When you use PROC FREQ to find the five most common values, you need to be a little careful. PROC FREQ is intended for categorical data analysis. The variables that you analyze should have discrete values, such as race, gender, and type of automobile.  For continuous variables, you can use PROC MEANS or PROC UNIVARIATE to reveal basic descriptive statistics. 

 

Uknown_user
Quartz | Level 8

I am trying to run it on consumer base table which consists of many countries. There are many different types of data ranging from telephone numbers to email addresses and gender or dates of birth etc.
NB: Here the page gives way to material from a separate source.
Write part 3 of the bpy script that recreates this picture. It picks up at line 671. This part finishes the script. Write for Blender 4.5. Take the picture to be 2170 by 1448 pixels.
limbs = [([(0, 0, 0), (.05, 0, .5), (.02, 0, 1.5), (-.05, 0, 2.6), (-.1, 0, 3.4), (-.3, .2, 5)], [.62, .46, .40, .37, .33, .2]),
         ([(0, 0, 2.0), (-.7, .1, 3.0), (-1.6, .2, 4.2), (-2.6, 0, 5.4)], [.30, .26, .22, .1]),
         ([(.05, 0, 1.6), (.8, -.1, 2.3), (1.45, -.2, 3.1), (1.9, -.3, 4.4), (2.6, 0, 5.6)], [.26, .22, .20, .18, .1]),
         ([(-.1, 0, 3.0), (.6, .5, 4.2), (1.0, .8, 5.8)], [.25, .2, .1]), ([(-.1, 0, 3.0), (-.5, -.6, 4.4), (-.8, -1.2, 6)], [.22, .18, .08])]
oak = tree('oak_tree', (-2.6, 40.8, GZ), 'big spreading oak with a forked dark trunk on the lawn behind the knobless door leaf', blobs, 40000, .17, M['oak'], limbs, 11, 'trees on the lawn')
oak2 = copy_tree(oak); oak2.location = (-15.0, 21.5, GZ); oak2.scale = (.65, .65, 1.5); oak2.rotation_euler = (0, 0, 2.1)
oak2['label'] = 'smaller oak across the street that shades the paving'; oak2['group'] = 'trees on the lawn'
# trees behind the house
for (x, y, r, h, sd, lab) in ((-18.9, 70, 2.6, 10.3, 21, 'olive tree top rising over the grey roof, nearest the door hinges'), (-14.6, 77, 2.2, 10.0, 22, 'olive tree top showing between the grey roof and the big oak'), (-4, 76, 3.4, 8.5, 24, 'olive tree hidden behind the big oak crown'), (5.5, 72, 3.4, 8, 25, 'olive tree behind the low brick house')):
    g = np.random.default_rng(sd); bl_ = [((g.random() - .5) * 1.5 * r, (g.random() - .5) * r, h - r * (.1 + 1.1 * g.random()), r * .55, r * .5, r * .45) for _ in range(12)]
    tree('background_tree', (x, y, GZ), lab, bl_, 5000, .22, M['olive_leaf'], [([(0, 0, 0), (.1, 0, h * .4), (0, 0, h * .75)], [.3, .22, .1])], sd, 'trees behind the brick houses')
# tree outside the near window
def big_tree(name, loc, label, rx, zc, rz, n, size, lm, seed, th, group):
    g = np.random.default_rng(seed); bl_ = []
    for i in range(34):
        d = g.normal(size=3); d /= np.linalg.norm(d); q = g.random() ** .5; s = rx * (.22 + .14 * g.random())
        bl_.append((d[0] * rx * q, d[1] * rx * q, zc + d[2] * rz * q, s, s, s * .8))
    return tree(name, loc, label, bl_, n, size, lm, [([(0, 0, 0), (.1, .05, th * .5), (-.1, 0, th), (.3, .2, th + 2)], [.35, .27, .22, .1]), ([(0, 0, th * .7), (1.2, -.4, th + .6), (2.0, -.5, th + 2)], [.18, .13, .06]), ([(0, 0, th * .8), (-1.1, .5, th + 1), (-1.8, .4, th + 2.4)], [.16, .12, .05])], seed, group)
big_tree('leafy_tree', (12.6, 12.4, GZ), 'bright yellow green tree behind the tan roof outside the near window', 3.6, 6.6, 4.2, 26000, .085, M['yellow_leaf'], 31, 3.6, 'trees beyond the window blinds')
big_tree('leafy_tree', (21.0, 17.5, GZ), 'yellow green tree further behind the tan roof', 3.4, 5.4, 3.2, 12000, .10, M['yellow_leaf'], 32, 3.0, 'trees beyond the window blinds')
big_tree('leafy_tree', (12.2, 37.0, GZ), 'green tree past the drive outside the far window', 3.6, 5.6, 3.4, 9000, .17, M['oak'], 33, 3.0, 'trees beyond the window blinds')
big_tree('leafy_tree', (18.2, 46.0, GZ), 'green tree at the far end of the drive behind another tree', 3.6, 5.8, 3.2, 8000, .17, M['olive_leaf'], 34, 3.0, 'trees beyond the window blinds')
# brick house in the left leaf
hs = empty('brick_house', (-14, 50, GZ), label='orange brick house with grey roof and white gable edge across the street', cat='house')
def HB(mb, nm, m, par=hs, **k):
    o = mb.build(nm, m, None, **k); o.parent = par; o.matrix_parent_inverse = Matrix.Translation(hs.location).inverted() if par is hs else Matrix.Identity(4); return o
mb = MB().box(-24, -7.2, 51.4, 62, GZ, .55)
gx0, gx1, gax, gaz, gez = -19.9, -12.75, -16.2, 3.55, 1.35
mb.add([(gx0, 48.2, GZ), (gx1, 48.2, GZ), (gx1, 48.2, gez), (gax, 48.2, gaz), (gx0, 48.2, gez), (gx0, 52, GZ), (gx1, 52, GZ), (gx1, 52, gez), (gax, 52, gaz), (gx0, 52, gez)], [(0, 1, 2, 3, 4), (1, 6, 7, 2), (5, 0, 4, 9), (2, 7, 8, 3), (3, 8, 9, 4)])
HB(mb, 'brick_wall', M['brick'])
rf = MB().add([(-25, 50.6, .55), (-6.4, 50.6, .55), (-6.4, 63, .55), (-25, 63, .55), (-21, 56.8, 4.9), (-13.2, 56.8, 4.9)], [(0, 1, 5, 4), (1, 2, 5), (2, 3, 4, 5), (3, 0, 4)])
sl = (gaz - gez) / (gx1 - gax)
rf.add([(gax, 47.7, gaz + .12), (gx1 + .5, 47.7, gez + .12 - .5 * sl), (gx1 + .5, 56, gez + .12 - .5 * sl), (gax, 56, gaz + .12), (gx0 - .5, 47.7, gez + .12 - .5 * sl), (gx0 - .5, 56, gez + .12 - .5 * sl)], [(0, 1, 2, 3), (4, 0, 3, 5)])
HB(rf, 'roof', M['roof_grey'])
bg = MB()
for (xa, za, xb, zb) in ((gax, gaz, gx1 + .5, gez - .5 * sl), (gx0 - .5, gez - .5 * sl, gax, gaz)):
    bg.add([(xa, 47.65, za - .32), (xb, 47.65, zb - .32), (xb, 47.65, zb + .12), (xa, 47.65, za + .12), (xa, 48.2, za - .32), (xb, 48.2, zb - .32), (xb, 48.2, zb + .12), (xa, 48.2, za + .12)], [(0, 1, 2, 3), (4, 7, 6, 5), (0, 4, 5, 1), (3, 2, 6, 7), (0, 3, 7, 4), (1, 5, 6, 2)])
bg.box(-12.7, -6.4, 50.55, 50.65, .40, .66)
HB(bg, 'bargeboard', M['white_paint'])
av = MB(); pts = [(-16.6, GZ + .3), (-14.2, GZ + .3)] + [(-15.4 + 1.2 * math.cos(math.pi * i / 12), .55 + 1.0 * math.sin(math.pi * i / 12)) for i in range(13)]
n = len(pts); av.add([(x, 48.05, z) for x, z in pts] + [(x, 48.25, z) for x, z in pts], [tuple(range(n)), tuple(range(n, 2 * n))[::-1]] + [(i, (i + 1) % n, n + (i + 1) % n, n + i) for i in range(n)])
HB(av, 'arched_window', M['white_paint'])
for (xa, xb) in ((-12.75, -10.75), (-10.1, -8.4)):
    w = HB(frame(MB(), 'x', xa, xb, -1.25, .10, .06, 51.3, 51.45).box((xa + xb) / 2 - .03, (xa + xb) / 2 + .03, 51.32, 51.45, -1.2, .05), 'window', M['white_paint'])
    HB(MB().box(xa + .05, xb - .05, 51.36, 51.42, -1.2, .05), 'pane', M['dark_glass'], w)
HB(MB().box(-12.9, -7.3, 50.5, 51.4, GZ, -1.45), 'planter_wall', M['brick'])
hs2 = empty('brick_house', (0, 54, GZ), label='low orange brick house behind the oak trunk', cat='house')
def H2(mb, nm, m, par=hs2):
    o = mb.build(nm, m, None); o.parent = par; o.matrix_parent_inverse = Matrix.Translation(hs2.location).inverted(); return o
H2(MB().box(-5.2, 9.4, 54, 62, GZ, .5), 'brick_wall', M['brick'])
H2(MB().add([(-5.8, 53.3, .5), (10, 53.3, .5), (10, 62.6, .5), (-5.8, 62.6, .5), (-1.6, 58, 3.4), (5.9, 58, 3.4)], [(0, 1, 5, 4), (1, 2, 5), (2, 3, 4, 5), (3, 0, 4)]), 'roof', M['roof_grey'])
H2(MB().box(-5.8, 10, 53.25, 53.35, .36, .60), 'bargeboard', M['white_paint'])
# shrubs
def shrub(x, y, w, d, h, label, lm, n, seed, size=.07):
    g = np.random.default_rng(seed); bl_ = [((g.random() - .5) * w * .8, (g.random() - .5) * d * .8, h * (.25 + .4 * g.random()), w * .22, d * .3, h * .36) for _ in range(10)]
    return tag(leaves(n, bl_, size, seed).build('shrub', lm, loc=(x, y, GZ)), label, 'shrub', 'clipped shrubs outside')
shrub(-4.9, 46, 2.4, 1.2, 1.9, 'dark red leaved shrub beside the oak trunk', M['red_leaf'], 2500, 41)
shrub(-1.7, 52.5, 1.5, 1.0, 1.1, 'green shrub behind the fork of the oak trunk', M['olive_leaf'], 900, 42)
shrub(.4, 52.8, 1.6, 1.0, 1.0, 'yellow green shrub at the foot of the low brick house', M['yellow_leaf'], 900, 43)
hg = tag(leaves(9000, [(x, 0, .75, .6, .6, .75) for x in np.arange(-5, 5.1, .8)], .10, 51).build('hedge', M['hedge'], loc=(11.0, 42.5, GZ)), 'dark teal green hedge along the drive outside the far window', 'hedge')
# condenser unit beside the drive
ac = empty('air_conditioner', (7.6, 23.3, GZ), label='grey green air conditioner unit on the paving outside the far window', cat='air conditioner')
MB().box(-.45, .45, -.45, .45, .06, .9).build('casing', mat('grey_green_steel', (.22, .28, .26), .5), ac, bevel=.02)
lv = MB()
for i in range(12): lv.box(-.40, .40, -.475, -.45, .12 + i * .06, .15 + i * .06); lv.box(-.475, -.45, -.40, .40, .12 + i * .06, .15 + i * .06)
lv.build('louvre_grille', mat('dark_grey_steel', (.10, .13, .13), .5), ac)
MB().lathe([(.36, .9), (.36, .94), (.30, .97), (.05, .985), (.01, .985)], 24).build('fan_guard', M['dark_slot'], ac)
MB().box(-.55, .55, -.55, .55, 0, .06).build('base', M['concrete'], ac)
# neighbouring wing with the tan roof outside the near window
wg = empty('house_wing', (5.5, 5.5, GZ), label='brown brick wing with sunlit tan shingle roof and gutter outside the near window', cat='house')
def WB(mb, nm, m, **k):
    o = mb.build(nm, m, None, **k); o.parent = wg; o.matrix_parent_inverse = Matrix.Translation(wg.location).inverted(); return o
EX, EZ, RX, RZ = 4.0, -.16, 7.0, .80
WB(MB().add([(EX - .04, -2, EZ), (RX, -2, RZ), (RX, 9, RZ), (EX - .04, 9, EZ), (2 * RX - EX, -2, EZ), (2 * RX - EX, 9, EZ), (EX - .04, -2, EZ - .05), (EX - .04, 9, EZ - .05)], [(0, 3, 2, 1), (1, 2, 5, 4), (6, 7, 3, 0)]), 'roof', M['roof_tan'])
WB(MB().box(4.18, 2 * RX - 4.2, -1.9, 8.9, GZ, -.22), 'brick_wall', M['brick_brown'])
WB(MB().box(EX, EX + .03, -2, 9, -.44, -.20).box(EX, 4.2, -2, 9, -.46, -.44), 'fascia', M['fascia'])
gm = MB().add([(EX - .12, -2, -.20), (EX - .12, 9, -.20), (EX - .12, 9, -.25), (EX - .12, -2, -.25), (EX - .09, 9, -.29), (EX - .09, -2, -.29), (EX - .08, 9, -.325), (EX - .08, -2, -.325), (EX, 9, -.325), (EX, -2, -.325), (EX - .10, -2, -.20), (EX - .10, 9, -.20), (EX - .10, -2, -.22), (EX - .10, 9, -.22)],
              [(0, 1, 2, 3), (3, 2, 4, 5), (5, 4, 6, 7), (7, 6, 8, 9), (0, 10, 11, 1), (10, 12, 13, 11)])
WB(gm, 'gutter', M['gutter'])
Each of these (except unique identifiers) is desired to be analyzed thought.

Reeza
Super User

@Uknown_user wrote:

I am trying to run it on consumer base table which consists of many countries. There are many different types of data ranging from telephone numbers to email addresses and gender or dates of birth etc. Each of these (except unique identifiers) is desired to be analyzed thought.


I can guarantee you that the 5 most frequent email addresses and date of birth are useless. 

Break up your variables by type, categorize them as categorical/numerical and use the appropriate summaries for each. 

You can still automate the analysis by the different types.